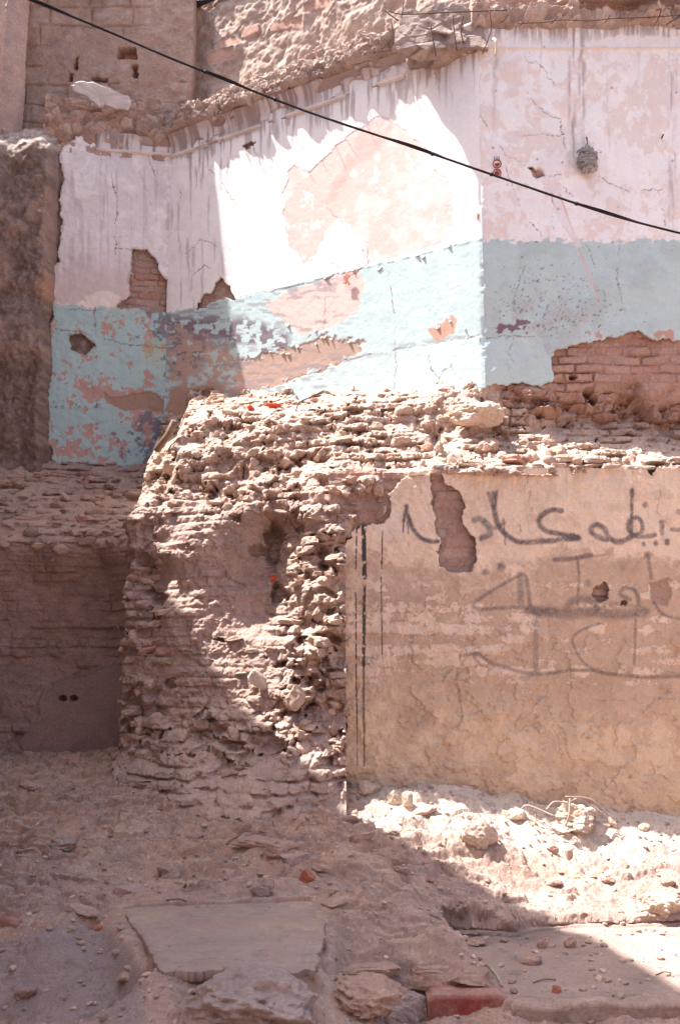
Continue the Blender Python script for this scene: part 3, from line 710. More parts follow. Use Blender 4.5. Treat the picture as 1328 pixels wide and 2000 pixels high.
def fn_blk(px, py, U, Z, h, c):
    # courses of big blocks smeared with mud
    zz = Z + .015 * fbm(U * 2, Z * 2, 611, 3); row = np.floor((zz - 6.62) / .21); fz = (zz - 6.62) / .21 - row
    uu = U + hsh(row, row * 0, 612) * .4; cc = np.floor(uu / .42); fu = uu / .42 - cc
    e = np.minimum(np.minimum(fu, 1 - fu) * .42, np.minimum(fz, 1 - fz) * .21); vis = ss(-.1, .3, fbm(U * 2, Z * 2, 613, 4) + .45 * ss(7.4, 7.0, Z))
    h = h * .6 - .022 * ss(.016, .004, e + .003 * fbm(U * 30, Z * 30, 614, 2)) * vis + .008 * (hsh(row, cc, 615) - .5) * vis
    gaps = ((249, 104, 17, 11), (264, 138, 5, 12), (150, 125, 3, 12), (196, 157, 14, 4), (140, 152, 3, 8))
    for cx, cy, rx, ry in gaps:
        k = ss(1.1, .9, np.maximum(np.abs(px - cx + 2 * fbm(px / 6, py / 6, 616, 2)) / rx, np.abs(py - cy) / ry)); h = h - .11 * k; c = mix(c, (.25, .15, .11), k)
    k = ss(1.1, .9, np.maximum(np.abs(px - 253) / 13, np.abs(py - 103) / 8)); c = mix(c, (.55, .25, .17), k * .8)
    return h, c
lump_wall(WB, 'block_face', T_B, 0, WB.len, 6.5, 8.30, .009, 610, amp=.034, col=(.40, .275, .215), fn=fn_blk)
# turned wall end at the far left that catches the sun
T_E = empty('wall_end', (-3.1, 9.0, 6.6), 'narrow sunlit wall end at the extreme upper left corner', 'wall')
WE = Wall((-3.88, 9.45), (-3.27, 9.02)); lump_wall(WE, 'earth_render', T_E, 0, WE.len, 6.55, 8.3, .012, 630, amp=.012, col=(.50, .36, .30), back=.25)

# dark timber at the top, laid on the upper wall
p0 = WU.hit(368, 16, .03); p1 = WU.hit(440, -14, .03)
o = tube('timber_beam', [p0, (p0 + p1) / 2 + (0, 0, .002), p1, p1 + (p1 - p0) * .6], .035, tinted('dark_timber', (.045, .04, .045), bump=.3), n=4, loc=tuple(p0))
tag(o, 'dark timber beam end jutting at the top edge above the upper wall', 'beam')

# ================================================================== mud wall, far left
T_W = empty('mud_wall', (-2.85, 8.7, 2.9), 'tall dark brown mud wall with a crumbled top coloured pale as if sunlit, at the left edge', 'wall')
def build_mud():
    x = np.arange(-3.75, -2.36, .009); s = np.arange(0, 1, .0024); X, Sv = np.meshgrid(x, s, indexing='ij')
    pxx = 664 + X / 8.75 * F * .93
    top = np.interp(X, [-3.75, -3.1, -2.95, -2.75, -2.6, -2.45, -2.36], [6.62, 6.60, 6.66, 6.55, 6.38, 6.1, 5.8]) + .05 * fbm(X * 5, X * 0, 651, 4)
    Zb = 2.75; Z = Zb + (top - Zb) * Sv
    n = fbm(X * 2, Z * 2, 652, 5); n2 = fbm(X * 8, Z * 8, 653, 5); rg = ridged(X * 2.2, Z * 2.2, 654, 4)
    Y = 8.84 - .05 * n - .026 * n2 + .03 * ss(.8, 1, rg) - .006 * fbm(X * 30, Z * 30, 657, 3) - .012 * ss(.3, .8, fbm(X * 12, Z * 12, 658, 4))
    d = top - Z
    Y = Y + .22 * ss(.35, 0, d) ** 1.2 
    # right edge steps back at the plaster
    pl = 8.92 + (X + 3.35) * (9.2 - 8.92) / 1.7
    edge = -2.70 + .03 * fbm(Z * 3, Z * 0 + 2, 655, 4) + .0 * Z
    k = ss(-.05, .03, X - edge)
    Y = Y * (1 - k) + (pl + .05) * k
    c = np.tile(np.array(C_MUD), X.shape + (1,))
    c = mix(c, (.36, .25, .20), ss(-.1, .6, n2 + .3 * n) * .6); c = mix(c, (.17, .11, .085), ss(.1, .8, -n) * .7)
    c = mix(c, (.50, .42, .37), ss(.5, .1, d + .12 * n) * .85); c = mix(c, (.48, .25, .16), ss(.15, .05, np.hypot(X + 2.72, (Z - 4.95))) * .5)  # top coloured pale to stand for the sun on it
    c = mix(c, (.14, .095, .08), ss(.15, .6, fbm(X * 14, Z * 14, 656, 5)) * .6); c = mix(c, (.34, .25, .21), ss(.2, .6, fbm(X * 26, Z * 22, 659, 4)) * .5)
    # back sheet over the top
    P0 = np.stack([X, Y, Z], -1)
    grid_obj('mud_face', P0, M_EARTH, T_W, c, back=(0, .5, .03), smooth=True)
build_mud()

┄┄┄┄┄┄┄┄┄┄

PROBLEM TO SOLVE
Restate the listing above word for word, and skip the pictures.

SOLUTION FOR THIS TASK
Continue the Blender Python script for this scene: part 3, from line 710. More parts follow. Use Blender 4.5. Treat the picture as 1328 pixels wide and 2000 pixels high.
def fn_blk(px, py, U, Z, h, c):
    # courses of big blocks smeared with mud
    zz = Z + .015 * fbm(U * 2, Z * 2, 611, 3); row = np.floor((zz - 6.62) / .21); fz = (zz - 6.62) / .21 - row
    uu = U + hsh(row, row * 0, 612) * .4; cc = np.floor(uu / .42); fu = uu / .42 - cc
    e = np.minimum(np.minimum(fu, 1 - fu) * .42, np.minimum(fz, 1 - fz) * .21); vis = ss(-.1, .3, fbm(U * 2, Z * 2, 613, 4) + .45 * ss(7.4, 7.0, Z))
    h = h * .6 - .022 * ss(.016, .004, e + .003 * fbm(U * 30, Z * 30, 614, 2)) * vis + .008 * (hsh(row, cc, 615) - .5) * vis
    gaps = ((249, 104, 17, 11), (264, 138, 5, 12), (150, 125, 3, 12), (196, 157, 14, 4), (140, 152, 3, 8))
    for cx, cy, rx, ry in gaps:
        k = ss(1.1, .9, np.maximum(np.abs(px - cx + 2 * fbm(px / 6, py / 6, 616, 2)) / rx, np.abs(py - cy) / ry)); h = h - .11 * k; c = mix(c, (.25, .15, .11), k)
    k = ss(1.1, .9, np.maximum(np.abs(px - 253) / 13, np.abs(py - 103) / 8)); c = mix(c, (.55, .25, .17), k * .8)
    return h, c
lump_wall(WB, 'block_face', T_B, 0, WB.len, 6.5, 8.30, .009, 610, amp=.034, col=(.40, .275, .215), fn=fn_blk)
# turned wall end at the far left that catches the sun
T_E = empty('wall_end', (-3.1, 9.0, 6.6), 'narrow sunlit wall end at the extreme upper left corner', 'wall')
WE = Wall((-3.88, 9.45), (-3.27, 9.02)); lump_wall(WE, 'earth_render', T_E, 0, WE.len, 6.55, 8.3, .012, 630, amp=.012, col=(.50, .36, .30), back=.25)

# dark timber at the top, laid on the upper wall
p0 = WU.hit(368, 16, .03); p1 = WU.hit(440, -14, .03)
o = tube('timber_beam', [p0, (p0 + p1) / 2 + (0, 0, .002), p1, p1 + (p1 - p0) * .6], .035, tinted('dark_timber', (.045, .04, .045), bump=.3), n=4, loc=tuple(p0))
tag(o, 'dark timber beam end jutting at the top edge above the upper wall', 'beam')

# ================================================================== mud wall, far left
T_W = empty('mud_wall', (-2.85, 8.7, 2.9), 'tall dark brown mud wall with a crumbled top coloured pale as if sunlit, at the left edge', 'wall')
def build_mud():
    x = np.arange(-3.75, -2.36, .009); s = np.arange(0, 1, .0024); X, Sv = np.meshgrid(x, s, indexing='ij')
    pxx = 664 + X / 8.75 * F * .93
    top = np.interp(X, [-3.75, -3.1, -2.95, -2.75, -2.6, -2.45, -2.36], [6.62, 6.60, 6.66, 6.55, 6.38, 6.1, 5.8]) + .05 * fbm(X * 5, X * 0, 651, 4)
    Zb = 2.75; Z = Zb + (top - Zb) * Sv
    n = fbm(X * 2, Z * 2, 652, 5); n2 = fbm(X * 8, Z * 8, 653, 5); rg = ridged(X * 2.2, Z * 2.2, 654, 4)
    Y = 8.84 - .05 * n - .026 * n2 + .03 * ss(.8, 1, rg) - .006 * fbm(X * 30, Z * 30, 657, 3) - .012 * ss(.3, .8, fbm(X * 12, Z * 12, 658, 4))
    d = top - Z
    Y = Y + .22 * ss(.35, 0, d) ** 1.2 
    # right edge steps back at the plaster
    pl = 8.92 + (X + 3.35) * (9.2 - 8.92) / 1.7
    edge = -2.70 + .03 * fbm(Z * 3, Z * 0 + 2, 655, 4) + .0 * Z
    k = ss(-.05, .03, X - edge)
    Y = Y * (1 - k) + (pl + .05) * k
    c = np.tile(np.array(C_MUD), X.shape + (1,))
    c = mix(c, (.36, .25, .20), ss(-.1, .6, n2 + .3 * n) * .6); c = mix(c, (.17, .11, .085), ss(.1, .8, -n) * .7)
    c = mix(c, (.50, .42, .37), ss(.5, .1, d + .12 * n) * .85); c = mix(c, (.48, .25, .16), ss(.15, .05, np.hypot(X + 2.72, (Z - 4.95))) * .5)  # top coloured pale to stand for the sun on it
    c = mix(c, (.14, .095, .08), ss(.15, .6, fbm(X * 14, Z * 14, 656, 5)) * .6); c = mix(c, (.34, .25, .21), ss(.2, .6, fbm(X * 26, Z * 22, 659, 4)) * .5)
    # back sheet over the top
    P0 = np.stack([X, Y, Z], -1)
    grid_obj('mud_face', P0, M_EARTH, T_W, c, back=(0, .5, .03), smooth=True)
build_mud()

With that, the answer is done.